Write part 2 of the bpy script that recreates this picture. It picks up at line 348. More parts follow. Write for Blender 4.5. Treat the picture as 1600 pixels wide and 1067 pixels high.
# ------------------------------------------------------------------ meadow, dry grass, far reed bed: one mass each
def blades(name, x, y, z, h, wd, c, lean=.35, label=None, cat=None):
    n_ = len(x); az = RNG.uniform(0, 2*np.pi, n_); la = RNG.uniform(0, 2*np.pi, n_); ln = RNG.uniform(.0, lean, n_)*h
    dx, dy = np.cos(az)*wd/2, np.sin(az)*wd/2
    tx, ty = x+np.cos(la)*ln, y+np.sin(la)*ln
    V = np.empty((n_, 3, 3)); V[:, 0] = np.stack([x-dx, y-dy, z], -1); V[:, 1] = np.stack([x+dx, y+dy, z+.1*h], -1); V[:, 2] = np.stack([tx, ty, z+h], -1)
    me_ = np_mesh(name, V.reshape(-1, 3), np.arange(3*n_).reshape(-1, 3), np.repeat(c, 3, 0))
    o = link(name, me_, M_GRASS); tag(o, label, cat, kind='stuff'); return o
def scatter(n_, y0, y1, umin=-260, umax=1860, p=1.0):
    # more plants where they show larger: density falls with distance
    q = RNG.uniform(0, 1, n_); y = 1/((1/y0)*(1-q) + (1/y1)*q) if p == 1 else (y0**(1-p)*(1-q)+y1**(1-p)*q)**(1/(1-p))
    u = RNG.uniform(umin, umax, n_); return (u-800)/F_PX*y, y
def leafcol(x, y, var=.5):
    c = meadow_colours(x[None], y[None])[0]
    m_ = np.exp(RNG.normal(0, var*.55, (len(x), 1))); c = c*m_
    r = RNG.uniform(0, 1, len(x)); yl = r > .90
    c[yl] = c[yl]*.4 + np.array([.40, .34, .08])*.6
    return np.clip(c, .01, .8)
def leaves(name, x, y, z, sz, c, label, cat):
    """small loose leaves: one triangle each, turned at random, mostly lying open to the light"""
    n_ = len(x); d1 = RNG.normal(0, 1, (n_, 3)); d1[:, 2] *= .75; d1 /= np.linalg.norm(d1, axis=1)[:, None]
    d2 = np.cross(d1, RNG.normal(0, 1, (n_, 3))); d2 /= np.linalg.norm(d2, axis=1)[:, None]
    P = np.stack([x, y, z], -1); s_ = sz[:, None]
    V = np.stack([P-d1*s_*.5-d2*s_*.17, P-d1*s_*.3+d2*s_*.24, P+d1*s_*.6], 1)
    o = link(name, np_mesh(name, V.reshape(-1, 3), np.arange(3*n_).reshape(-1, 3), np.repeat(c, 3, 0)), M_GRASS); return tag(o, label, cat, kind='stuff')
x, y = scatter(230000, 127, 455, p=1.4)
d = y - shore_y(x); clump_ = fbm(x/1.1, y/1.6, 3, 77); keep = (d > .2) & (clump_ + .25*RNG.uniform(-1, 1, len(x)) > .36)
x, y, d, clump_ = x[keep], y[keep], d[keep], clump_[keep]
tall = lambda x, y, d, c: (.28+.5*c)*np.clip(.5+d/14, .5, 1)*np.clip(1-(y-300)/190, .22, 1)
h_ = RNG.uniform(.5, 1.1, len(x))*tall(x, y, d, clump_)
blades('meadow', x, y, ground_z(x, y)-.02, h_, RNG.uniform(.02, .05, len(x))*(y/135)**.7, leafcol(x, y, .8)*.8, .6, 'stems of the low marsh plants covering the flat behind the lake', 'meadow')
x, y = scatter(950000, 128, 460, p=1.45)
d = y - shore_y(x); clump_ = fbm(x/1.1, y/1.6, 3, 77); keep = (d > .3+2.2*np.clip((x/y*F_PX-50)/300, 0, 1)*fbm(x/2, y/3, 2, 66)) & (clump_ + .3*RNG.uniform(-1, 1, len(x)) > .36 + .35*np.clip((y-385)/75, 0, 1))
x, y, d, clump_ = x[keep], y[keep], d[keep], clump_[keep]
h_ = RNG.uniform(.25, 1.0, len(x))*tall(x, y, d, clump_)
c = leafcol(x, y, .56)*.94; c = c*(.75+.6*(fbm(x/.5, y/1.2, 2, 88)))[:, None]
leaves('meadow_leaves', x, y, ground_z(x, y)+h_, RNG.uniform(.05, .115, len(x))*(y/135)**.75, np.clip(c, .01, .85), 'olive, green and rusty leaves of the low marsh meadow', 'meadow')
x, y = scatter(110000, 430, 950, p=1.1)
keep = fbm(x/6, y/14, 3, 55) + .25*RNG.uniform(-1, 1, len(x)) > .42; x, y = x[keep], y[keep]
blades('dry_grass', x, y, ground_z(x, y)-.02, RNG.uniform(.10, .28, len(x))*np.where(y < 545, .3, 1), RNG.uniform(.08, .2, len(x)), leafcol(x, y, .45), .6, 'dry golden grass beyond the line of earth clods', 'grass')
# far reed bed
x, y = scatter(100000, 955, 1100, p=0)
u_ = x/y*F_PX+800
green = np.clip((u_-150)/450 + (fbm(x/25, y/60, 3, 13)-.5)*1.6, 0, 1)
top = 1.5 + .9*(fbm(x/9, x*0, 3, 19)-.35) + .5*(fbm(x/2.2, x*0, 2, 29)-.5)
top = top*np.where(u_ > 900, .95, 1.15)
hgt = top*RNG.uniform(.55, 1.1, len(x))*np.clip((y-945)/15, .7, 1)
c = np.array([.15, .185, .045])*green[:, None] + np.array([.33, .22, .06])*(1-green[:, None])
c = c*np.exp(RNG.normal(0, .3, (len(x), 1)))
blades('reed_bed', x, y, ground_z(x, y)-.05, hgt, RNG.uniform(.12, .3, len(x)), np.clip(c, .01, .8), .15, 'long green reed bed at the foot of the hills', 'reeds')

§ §

* _Goal_: Retype the whole listing, matching it exactly.

* _Written answer_:
Write part 2 of the bpy script that recreates this picture. It picks up at line 348. More parts follow. Write for Blender 4.5. Treat the picture as 1600 pixels wide and 1067 pixels high.
# ------------------------------------------------------------------ meadow, dry grass, far reed bed: one mass each
def blades(name, x, y, z, h, wd, c, lean=.35, label=None, cat=None):
    n_ = len(x); az = RNG.uniform(0, 2*np.pi, n_); la = RNG.uniform(0, 2*np.pi, n_); ln = RNG.uniform(.0, lean, n_)*h
    dx, dy = np.cos(az)*wd/2, np.sin(az)*wd/2
    tx, ty = x+np.cos(la)*ln, y+np.sin(la)*ln
    V = np.empty((n_, 3, 3)); V[:, 0] = np.stack([x-dx, y-dy, z], -1); V[:, 1] = np.stack([x+dx, y+dy, z+.1*h], -1); V[:, 2] = np.stack([tx, ty, z+h], -1)
    me_ = np_mesh(name, V.reshape(-1, 3), np.arange(3*n_).reshape(-1, 3), np.repeat(c, 3, 0))
    o = link(name, me_, M_GRASS); tag(o, label, cat, kind='stuff'); return o
def scatter(n_, y0, y1, umin=-260, umax=1860, p=1.0):
    # more plants where they show larger: density falls with distance
    q = RNG.uniform(0, 1, n_); y = 1/((1/y0)*(1-q) + (1/y1)*q) if p == 1 else (y0**(1-p)*(1-q)+y1**(1-p)*q)**(1/(1-p))
    u = RNG.uniform(umin, umax, n_); return (u-800)/F_PX*y, y
def leafcol(x, y, var=.5):
    c = meadow_colours(x[None], y[None])[0]
    m_ = np.exp(RNG.normal(0, var*.55, (len(x), 1))); c = c*m_
    r = RNG.uniform(0, 1, len(x)); yl = r > .90
    c[yl] = c[yl]*.4 + np.array([.40, .34, .08])*.6
    return np.clip(c, .01, .8)
def leaves(name, x, y, z, sz, c, label, cat):
    """small loose leaves: one triangle each, turned at random, mostly lying open to the light"""
    n_ = len(x); d1 = RNG.normal(0, 1, (n_, 3)); d1[:, 2] *= .75; d1 /= np.linalg.norm(d1, axis=1)[:, None]
    d2 = np.cross(d1, RNG.normal(0, 1, (n_, 3))); d2 /= np.linalg.norm(d2, axis=1)[:, None]
    P = np.stack([x, y, z], -1); s_ = sz[:, None]
    V = np.stack([P-d1*s_*.5-d2*s_*.17, P-d1*s_*.3+d2*s_*.24, P+d1*s_*.6], 1)
    o = link(name, np_mesh(name, V.reshape(-1, 3), np.arange(3*n_).reshape(-1, 3), np.repeat(c, 3, 0)), M_GRASS); return tag(o, label, cat, kind='stuff')
x, y = scatter(230000, 127, 455, p=1.4)
d = y - shore_y(x); clump_ = fbm(x/1.1, y/1.6, 3, 77); keep = (d > .2) & (clump_ + .25*RNG.uniform(-1, 1, len(x)) > .36)
x, y, d, clump_ = x[keep], y[keep], d[keep], clump_[keep]
tall = lambda x, y, d, c: (.28+.5*c)*np.clip(.5+d/14, .5, 1)*np.clip(1-(y-300)/190, .22, 1)
h_ = RNG.uniform(.5, 1.1, len(x))*tall(x, y, d, clump_)
blades('meadow', x, y, ground_z(x, y)-.02, h_, RNG.uniform(.02, .05, len(x))*(y/135)**.7, leafcol(x, y, .8)*.8, .6, 'stems of the low marsh plants covering the flat behind the lake', 'meadow')
x, y = scatter(950000, 128, 460, p=1.45)
d = y - shore_y(x); clump_ = fbm(x/1.1, y/1.6, 3, 77); keep = (d > .3+2.2*np.clip((x/y*F_PX-50)/300, 0, 1)*fbm(x/2, y/3, 2, 66)) & (clump_ + .3*RNG.uniform(-1, 1, len(x)) > .36 + .35*np.clip((y-385)/75, 0, 1))
x, y, d, clump_ = x[keep], y[keep], d[keep], clump_[keep]
h_ = RNG.uniform(.25, 1.0, len(x))*tall(x, y, d, clump_)
c = leafcol(x, y, .56)*.94; c = c*(.75+.6*(fbm(x/.5, y/1.2, 2, 88)))[:, None]
leaves('meadow_leaves', x, y, ground_z(x, y)+h_, RNG.uniform(.05, .115, len(x))*(y/135)**.75, np.clip(c, .01, .85), 'olive, green and rusty leaves of the low marsh meadow', 'meadow')
x, y = scatter(110000, 430, 950, p=1.1)
keep = fbm(x/6, y/14, 3, 55) + .25*RNG.uniform(-1, 1, len(x)) > .42; x, y = x[keep], y[keep]
blades('dry_grass', x, y, ground_z(x, y)-.02, RNG.uniform(.10, .28, len(x))*np.where(y < 545, .3, 1), RNG.uniform(.08, .2, len(x)), leafcol(x, y, .45), .6, 'dry golden grass beyond the line of earth clods', 'grass')
# far reed bed
x, y = scatter(100000, 955, 1100, p=0)
u_ = x/y*F_PX+800
green = np.clip((u_-150)/450 + (fbm(x/25, y/60, 3, 13)-.5)*1.6, 0, 1)
top = 1.5 + .9*(fbm(x/9, x*0, 3, 19)-.35) + .5*(fbm(x/2.2, x*0, 2, 29)-.5)
top = top*np.where(u_ > 900, .95, 1.15)
hgt = top*RNG.uniform(.55, 1.1, len(x))*np.clip((y-945)/15, .7, 1)
c = np.array([.15, .185, .045])*green[:, None] + np.array([.33, .22, .06])*(1-green[:, None])
c = c*np.exp(RNG.normal(0, .3, (len(x), 1)))
blades('reed_bed', x, y, ground_z(x, y)-.05, hgt, RNG.uniform(.12, .3, len(x)), np.clip(c, .01, .8), .15, 'long green reed bed at the foot of the hills', 'reeds')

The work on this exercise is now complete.